ANDY: You have to look at the total amount of money they've given Chad, including bonuses, which gives him about a $7 million per year average.

True, it's not the numbers of Moss and Owens, but that's because the deal is two years old. It was good enough when he signed it that it was one of the top two or three receiver deals and since it was done four years before the deal was up, agent Drew Rosenhaus called it "historic."

The Bengals just got done giving Johnson $16 million over the past few years. What the Bengals want to know is how can you keep asking for a new deal every few years? When you get into this thing, you know deals are going to go past you. The tradeoff is you get the money now.

Since the Bengals gave him a new deal so soon into his first extension, I'm pretty sure Chad's claims of being underpaid aren't very valid.

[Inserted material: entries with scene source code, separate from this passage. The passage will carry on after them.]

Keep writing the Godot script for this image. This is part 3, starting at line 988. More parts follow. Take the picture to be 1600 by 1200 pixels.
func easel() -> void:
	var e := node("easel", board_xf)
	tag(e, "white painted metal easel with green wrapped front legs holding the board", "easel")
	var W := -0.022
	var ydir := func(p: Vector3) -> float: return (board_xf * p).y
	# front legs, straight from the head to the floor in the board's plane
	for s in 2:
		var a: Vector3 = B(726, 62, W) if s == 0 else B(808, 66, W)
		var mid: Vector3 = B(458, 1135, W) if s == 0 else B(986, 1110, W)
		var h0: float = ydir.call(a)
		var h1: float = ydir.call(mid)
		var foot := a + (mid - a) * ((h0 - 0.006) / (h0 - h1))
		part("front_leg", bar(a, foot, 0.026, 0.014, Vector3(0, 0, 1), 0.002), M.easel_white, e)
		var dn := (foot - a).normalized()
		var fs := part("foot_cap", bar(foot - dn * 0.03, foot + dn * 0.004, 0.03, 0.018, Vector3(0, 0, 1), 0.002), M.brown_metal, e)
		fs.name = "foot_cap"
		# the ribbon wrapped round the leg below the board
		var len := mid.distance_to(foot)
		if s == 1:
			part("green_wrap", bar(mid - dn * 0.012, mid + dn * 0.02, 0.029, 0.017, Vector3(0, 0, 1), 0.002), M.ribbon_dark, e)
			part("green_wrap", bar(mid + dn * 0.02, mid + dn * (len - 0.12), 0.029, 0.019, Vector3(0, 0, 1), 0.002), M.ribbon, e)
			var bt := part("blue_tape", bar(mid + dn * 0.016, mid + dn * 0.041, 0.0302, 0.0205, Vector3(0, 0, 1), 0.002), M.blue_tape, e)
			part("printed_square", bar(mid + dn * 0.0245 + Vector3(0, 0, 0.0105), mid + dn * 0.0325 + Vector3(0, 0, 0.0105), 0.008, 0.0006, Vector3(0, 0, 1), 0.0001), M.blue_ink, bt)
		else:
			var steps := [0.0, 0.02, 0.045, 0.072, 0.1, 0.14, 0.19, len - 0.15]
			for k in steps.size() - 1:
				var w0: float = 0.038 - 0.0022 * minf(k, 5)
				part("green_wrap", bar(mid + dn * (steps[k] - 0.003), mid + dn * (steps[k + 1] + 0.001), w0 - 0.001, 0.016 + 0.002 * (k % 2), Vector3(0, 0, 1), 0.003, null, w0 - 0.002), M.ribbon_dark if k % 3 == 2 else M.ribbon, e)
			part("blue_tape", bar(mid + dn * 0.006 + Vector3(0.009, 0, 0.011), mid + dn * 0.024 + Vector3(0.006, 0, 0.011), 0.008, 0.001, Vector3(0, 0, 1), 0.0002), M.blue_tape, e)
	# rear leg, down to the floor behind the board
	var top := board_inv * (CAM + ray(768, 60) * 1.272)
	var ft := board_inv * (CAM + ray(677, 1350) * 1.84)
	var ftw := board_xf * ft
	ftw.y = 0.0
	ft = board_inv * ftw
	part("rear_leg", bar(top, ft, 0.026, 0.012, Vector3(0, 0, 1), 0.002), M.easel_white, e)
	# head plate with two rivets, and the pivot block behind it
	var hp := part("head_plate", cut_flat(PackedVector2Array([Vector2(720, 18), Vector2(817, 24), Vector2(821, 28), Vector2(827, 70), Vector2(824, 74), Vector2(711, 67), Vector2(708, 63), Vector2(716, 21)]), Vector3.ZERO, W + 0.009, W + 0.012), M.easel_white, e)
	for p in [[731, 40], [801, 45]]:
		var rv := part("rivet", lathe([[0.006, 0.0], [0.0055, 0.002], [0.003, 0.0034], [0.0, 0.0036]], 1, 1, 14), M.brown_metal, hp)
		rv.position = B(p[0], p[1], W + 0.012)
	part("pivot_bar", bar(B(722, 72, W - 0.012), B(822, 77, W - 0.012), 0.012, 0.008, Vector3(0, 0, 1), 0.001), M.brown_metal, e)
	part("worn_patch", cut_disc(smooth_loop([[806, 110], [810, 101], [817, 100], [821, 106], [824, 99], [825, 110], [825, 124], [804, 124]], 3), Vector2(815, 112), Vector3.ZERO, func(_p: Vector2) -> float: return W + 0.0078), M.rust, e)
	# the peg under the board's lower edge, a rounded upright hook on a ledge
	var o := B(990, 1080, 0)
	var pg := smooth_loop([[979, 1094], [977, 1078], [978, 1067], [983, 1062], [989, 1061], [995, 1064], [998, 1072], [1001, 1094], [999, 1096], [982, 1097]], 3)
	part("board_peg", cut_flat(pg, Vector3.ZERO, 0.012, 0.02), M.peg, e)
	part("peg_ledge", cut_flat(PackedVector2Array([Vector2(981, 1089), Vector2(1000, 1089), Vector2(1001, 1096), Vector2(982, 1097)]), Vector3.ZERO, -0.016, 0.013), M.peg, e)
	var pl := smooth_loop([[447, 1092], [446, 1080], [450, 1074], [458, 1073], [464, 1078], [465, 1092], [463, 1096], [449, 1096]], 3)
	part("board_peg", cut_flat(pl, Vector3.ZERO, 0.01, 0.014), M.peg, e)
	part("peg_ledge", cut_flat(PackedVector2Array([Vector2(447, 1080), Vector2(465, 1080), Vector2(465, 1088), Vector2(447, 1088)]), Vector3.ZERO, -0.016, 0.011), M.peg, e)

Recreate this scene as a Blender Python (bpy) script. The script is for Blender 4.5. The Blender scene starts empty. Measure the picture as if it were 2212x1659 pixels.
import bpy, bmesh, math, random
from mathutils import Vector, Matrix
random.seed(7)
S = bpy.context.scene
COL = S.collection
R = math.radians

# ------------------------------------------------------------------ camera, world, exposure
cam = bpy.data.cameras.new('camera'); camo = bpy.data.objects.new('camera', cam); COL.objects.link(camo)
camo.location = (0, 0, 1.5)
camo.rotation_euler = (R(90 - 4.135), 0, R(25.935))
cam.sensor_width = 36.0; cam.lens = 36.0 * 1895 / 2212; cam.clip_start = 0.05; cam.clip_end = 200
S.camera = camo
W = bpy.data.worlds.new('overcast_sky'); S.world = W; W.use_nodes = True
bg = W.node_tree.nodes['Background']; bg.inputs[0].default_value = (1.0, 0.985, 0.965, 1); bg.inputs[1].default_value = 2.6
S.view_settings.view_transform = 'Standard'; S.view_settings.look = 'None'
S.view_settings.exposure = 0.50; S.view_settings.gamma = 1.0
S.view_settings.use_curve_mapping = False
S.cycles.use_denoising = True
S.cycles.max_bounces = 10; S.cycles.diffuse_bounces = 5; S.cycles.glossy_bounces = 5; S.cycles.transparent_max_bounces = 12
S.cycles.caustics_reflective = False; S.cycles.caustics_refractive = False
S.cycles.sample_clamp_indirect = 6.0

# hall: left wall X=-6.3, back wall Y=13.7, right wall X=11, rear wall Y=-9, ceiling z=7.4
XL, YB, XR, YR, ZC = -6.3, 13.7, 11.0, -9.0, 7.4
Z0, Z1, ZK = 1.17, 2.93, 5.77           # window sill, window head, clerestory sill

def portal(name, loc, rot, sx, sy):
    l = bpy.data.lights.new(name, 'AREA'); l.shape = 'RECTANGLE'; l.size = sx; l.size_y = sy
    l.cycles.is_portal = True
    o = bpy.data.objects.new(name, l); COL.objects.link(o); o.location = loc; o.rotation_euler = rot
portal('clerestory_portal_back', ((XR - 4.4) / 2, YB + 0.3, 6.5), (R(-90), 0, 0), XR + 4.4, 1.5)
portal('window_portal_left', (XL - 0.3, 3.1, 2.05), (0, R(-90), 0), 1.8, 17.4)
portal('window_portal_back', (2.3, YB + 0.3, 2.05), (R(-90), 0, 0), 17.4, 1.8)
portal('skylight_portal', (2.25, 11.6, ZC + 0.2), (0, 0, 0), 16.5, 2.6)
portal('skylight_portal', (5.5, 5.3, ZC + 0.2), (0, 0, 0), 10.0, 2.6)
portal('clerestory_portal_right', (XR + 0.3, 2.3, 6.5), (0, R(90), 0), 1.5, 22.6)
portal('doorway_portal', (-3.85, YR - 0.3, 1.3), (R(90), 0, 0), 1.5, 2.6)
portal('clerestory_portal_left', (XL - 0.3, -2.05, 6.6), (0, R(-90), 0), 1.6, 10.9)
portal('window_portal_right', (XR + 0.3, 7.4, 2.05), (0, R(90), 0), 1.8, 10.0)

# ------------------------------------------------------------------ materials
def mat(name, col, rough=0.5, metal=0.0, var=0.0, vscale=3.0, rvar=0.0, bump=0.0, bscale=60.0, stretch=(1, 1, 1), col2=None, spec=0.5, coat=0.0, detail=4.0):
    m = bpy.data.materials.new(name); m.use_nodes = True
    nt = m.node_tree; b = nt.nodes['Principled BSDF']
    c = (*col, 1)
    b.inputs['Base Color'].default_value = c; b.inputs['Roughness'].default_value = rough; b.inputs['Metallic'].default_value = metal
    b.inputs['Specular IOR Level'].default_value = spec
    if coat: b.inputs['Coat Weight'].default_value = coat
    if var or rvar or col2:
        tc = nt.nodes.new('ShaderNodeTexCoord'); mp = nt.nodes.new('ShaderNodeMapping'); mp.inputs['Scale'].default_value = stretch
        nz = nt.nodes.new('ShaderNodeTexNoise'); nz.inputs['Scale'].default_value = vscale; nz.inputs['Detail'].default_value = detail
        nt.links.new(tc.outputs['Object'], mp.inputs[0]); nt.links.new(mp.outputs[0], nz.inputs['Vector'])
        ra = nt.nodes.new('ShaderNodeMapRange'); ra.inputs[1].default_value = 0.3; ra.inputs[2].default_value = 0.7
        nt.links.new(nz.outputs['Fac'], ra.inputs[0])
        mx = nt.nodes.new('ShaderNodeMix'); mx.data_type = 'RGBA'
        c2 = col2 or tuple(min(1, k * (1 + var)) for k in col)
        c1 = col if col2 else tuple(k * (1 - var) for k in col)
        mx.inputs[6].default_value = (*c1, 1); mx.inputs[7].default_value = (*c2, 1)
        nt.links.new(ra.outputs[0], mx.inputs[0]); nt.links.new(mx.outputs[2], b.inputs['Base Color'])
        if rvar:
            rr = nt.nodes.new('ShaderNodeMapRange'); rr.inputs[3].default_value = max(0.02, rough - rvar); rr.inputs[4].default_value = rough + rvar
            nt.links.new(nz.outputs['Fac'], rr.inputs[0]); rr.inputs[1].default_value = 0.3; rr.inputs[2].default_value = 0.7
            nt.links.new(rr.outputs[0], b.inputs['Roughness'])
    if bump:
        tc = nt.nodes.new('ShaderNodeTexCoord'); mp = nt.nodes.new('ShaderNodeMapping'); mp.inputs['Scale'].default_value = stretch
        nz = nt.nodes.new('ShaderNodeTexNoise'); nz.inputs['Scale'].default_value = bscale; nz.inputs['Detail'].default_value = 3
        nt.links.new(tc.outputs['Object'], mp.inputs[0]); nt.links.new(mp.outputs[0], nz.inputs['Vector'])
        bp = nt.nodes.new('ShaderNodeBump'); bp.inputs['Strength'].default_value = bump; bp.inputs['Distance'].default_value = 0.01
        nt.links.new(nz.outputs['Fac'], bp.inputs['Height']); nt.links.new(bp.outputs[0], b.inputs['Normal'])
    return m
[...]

Owens got the big money in Dallas because he's the only high-priced receiver they've got and bully for them. Denver wouldn't have advised it after Rod Smith ran out of gas with a lot of cap hits left. But at 34, Owens doesn't look like he's going to stop producing any time soon.

Same with Houshmandzadeh, a free agent after this season. Are you going to pay him more than Chad? $7M per is about the rate these days. He turns 31 in September. Should you give him $18-20M guaranteed?

The only team that seems to have been able to pay two Pro Bowl receivers is the Colts with Marvin Harrison and Reggie Wayne. The difference between Indy and Cincy is that the Bengals have put more money into their offensive line than the Colts.

You can debate the merits of it, but that's where the Bengals have put their money.

Another Rosenhaus client, Anquan Boldin in Arizona, has been unable to get paid after running mate Larry Fitzgerald raked in about $10 million per year and has been asking around about a trade.

The Bengals would love to have them both. But for how long and how much? Those numbers are as big as yards per catch.